兵庫県立考古博物館(播磨町大中)は2日、朝来市和田山町平野にある県内で4番目に大きい前方後円墳「池田古墳」(全長141メートル)で、完全な形の水鳥形埴輪1体が全国で初めて見つかった、と発表した。これまでに発掘された鳥形の埴輪は計23体となり、一つの古墳から見つかった数としては全国最多。
完全形の埴輪は高さ48センチ、幅21センチ、長さ44センチ。土台の上に作られており、土台部分を埋めて飾っていたらしい。くちばしの鼻の穴や羽毛の線、折りたたんだ翼の形状まで、極めて精巧に作られており、ほかの埴輪と一線を画している。また、土の色が円筒埴輪や家形埴輪と違って茶色っぽい。

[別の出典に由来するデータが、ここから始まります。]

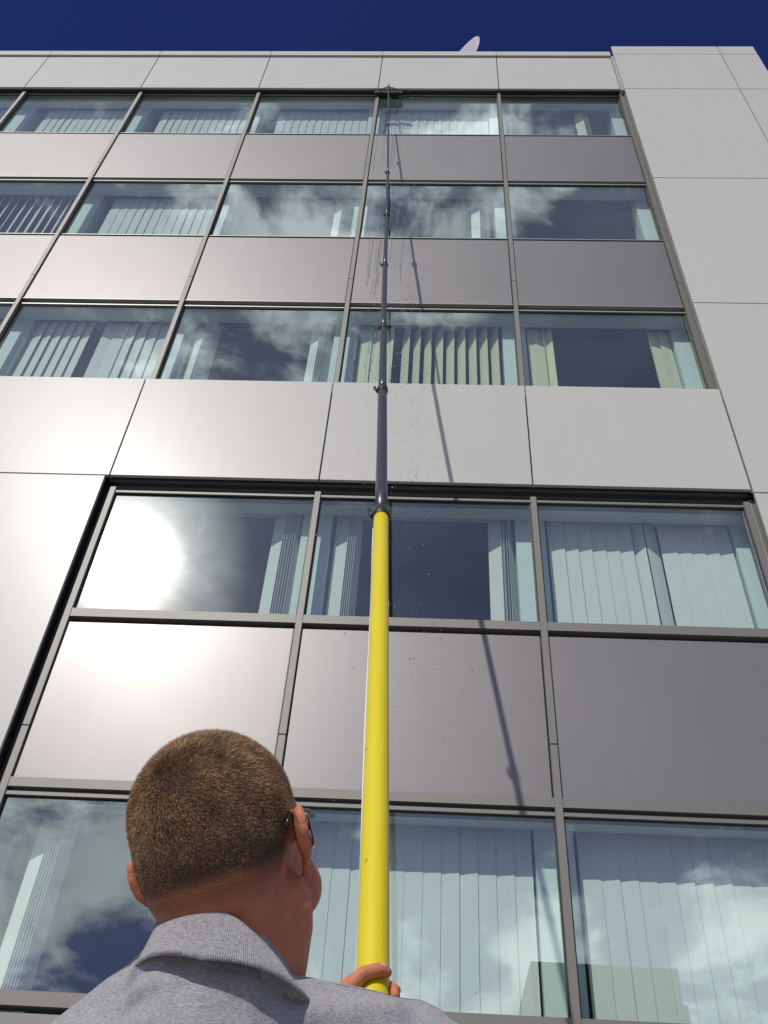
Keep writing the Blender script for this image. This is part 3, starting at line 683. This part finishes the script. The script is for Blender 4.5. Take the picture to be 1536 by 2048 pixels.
# folded collar
cloth2 = mat('ribbed_grey_collar', (.33, .32, .345), .92, 0, .2); cloth_nodes(cloth2)
bm = bmesh.new()
def coll(th):    # th 0 = back, +-pi = front; a ring round the neck, lower at the front
    c = Vector((6.008, -4.482, 1.543)); cc, ss = math.cos(th), math.sin(th)
    base = c + Vector((ss*(.069 if ss > 0 else .058), -cc*.074, .030*cc - .012 - .031*math.sin(th)))
    o = Vector((ss, -cc, 0)).normalized(); return base, o
n_ = 1100; ring = []
prof = [(-.001, -.030), (-.003, .000), (-.003, .022), (-.001, .032), (.002, .0345), (.006, .032), (.009, .024), (.012, .013), (.015, .002), (.0165, -.0035), (.0145, -.0035), (.011, .004), (.008, .012), (.003, .02), (.001, .0), (.001, -.03)]
for k in range(n_+1):
    th = -2.75 + 5.5*k/n_; base, o = coll(th); rib = .00045*math.sin(k*math.pi*.5)
    row_ = []; fd = -.016*max(0, math.cos(th)) + ((.036*math.sin(th)) if th > 0 else .012*math.sin(th))
    for j, (po, pz) in enumerate(prof):
        wv = .0016*math.sin(th*3+1)*(1 if 6 <= j <= 11 else 0)
        row_.append(bm.verts.new(base + o*(po+(rib if 4 <= j <= 9 else 0)+wv) + Vector((0, 0, pz + fd*{5: .1, 6: .35, 7: .7, 8: 1, 9: 1, 10: 1, 11: .7, 12: .35}.get(j, 0))) + o*(.007*max(0, math.cos(th))*{7: .5, 8: 1, 9: 1, 10: 1, 11: .5}.get(j, 0))))
    for j in (7, 8, 9, 10):
        v_ = row_[j]; h = bv.find_nearest(v_.co)
        if h[3] < .03:
            tgt = h[0] + (v_.co - (h[0])).normalized()*0 + h[1]*(.0035 if j in (8, 9) else .003); k_ = {7: .35, 8: .8, 9: .8, 10: .35}[j]
            v_.co = v_.co.lerp(tgt, k_*.15)
    ring.append(row_)
for a, b_ in zip(ring, ring[1:]):
    for j in range(len(prof)): bm.faces.new((a[j], a[(j+1) % len(prof)], b_[(j+1) % len(prof)], b_[j]))
bm.faces.new(ring[0]); bm.faces.new(ring[-1][::-1]); bmesh.ops.recalc_face_normals(bm, faces=bm.faces)
link('collar', bm, cloth2, man, True)
# trousers and boots
bm = bmesh.new(); ball(bm, (6.02, -4.42, .95), (.175, .125, .13))
for s in (-1, 1):
    h = Vector((6.02+s*.09, -4.42, .93)); k = Vector((6.02+s*.13, -4.36-.04*s, .52)); an = Vector((6.02+s*.16, -4.44-.05*s, .12))
    capsule(bm, h, k, .105, .082); capsule(bm, k, an, .082, .068)
link('trousers', remeshed(bm, .012, 6), add_noise(mat('dark_work_trousers', (.03, .035, .05), .9), 30, .15), man, True)
for s in (-1, 1):
    bm = bmesh.new(); an = Vector((6.02+s*.16, -4.44-.05*s, .10)); ball(bm, an + Vector((s*.01, .07, -.045)), (.052, .135, .05)); capsule(bm, an + Vector((0, 0, .04)), an + Vector((0, 0, -.04)), .055, .055)
    m_ = remeshed(bm, .01, 4)
    for v in m_.vertices: v.co.z = max(v.co.z, .003)
    link('boot', m_, mat('black_boot_leather', (.02, .02, .02), .5), man, True)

発掘に当たった同博物館の渡辺昇学芸委員は「黒雲母などが含まれていることなどから、但馬で作られたものではない。巣山古墳(奈良県葛城市)で見つかった水鳥形の埴輪とよく似ており、中央で作って但馬に運んだのでは」と推測している。(三上彰規)
【高橋克寿花園大学文学部教授の話】 水鳥や家、盾、船などの埴輪は一流のもの。大和河内から直接運ばれたか、そこの技術者が携わったものに違いなく、池田古墳の重要性は高い。